His arm wrapped around me as I cried out every negative feeling I had ever experienced. That moment we shared was a moment in time I didn’t feel so utterly alone. He got me, understood my pain and gave me space to feel them without oversharing about his. It felt as if he took his warm hand and caressed my heart with it, it took away the heaviness. He was with me every day, in my mind and sight he stood as an anchor to my sad soul. He was kind hearted and sensitive, he gave me the space I needed, while keeping a comfortable atmosphere.
L was everything to me, I could feel how much he loved people and he let them know in a form I couldn’t exactly put my finger on. In the car that night I cried out my sorrow to him and he just held me, this was something I had never experienced in my 20 years of life on this earth. I know that is not a lot to some, but it was a lifetime for me. Everything he did for me was lacking self motivation and I cherished every single moment. The way he looked at me was something I couldn’t help but feel safe with. It was caring and lacked the judgment or pity that I usually received from others. I felt like I finally got out something I was carrying for too long.
The time we spent together felt like centuries. We laughed until tears came out, we cried until tears came out and we spent high quality time with one another. The time period of my life was fulfilling and I felt like I could fly. When he did speak L came through my mind with words that didn’t cut into my heart they lifted it up and showed me life couldn’t be so cruel. I felt like I was finally ready to take on the world with a new found peace. He was truly a God send, and angel in disguise of a messy brown haired boy. He was young but his soul seemed to be beyond his years on earth. Yet his spirit was free, youthful, and like a warm summer night. It was refreshing having that around me a breath of fresh air, a spring in my heavy steps.
Yes he felt the weight of the world on his shoulders but that didn’t matter. He was there for others and strong in himself. His bonds with others were wholesome and pure, yes, he was human and had many faults, but those cracks in him were also beautiful. He showed compassion and held space for those who needed it. He had pain beyond measure but carried his baggage away from others. His life had never been easy but he did not let that change him for the worse he held himself together and held on for others.

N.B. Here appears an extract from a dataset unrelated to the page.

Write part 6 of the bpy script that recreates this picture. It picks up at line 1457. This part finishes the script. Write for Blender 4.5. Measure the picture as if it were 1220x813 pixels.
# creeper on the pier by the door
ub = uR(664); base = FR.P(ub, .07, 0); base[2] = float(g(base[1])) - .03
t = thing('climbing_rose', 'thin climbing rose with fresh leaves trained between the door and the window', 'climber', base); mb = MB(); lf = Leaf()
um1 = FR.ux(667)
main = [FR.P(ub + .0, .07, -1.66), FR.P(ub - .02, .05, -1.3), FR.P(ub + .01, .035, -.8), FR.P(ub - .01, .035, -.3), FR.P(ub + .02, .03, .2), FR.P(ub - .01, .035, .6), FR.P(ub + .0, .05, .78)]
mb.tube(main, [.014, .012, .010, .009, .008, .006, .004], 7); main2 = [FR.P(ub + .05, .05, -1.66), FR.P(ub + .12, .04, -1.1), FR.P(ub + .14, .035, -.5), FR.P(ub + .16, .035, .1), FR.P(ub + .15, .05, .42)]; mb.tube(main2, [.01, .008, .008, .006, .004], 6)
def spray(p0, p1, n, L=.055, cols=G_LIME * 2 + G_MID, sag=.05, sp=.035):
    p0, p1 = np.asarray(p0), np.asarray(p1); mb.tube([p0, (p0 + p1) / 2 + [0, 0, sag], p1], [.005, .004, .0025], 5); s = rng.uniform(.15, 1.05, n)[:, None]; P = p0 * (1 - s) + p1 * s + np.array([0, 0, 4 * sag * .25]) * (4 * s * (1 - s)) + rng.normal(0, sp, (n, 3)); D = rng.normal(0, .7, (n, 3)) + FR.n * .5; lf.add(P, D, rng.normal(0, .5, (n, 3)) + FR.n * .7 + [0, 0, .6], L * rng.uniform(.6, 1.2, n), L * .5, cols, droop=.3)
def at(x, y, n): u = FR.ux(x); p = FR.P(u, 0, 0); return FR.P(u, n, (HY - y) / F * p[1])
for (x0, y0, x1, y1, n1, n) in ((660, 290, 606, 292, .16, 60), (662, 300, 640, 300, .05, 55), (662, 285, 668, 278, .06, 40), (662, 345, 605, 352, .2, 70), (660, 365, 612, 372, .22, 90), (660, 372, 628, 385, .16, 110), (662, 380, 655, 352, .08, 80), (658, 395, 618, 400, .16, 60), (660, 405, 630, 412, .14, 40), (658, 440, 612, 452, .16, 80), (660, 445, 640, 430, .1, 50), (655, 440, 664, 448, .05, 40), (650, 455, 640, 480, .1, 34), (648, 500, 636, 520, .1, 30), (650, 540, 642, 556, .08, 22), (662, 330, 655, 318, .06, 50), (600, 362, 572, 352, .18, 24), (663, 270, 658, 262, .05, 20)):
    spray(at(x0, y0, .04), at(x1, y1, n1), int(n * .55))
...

L and I grew very close and we had a love that I had never had in my few years on the earth, but it meant everything to me. It was an irreplaceable and unconditional, something that was priceless. We spent our time doing things we should and shouldn’t have, but it was life and we were living it to the fullest. Strangers probably looked at us like we were crazy but L was never bothered by what others thought and that eventually started to influence me to be more like my true self. I had been finding myself and he was there to support me on that journey.
Time is unfortunately something we cannot control and like most good things it did come to an end. It was heart-wrenching, a tugging of my soul. A twin flame that was tragically snuffed out. There was no closure, nothing that told us it was going to come to jolting halt. He was gone. Never to return or hold me again. I would never hear L’s voice again, I would never feel his skin against mine. I would never again feel his warm embrace; he was found lifeless. Someone had wrongfully taken his life and there was no justice or anything I could do about it. My true love, Prince Charming was lost to me. His soul may live on through me, but his physical presence was gone.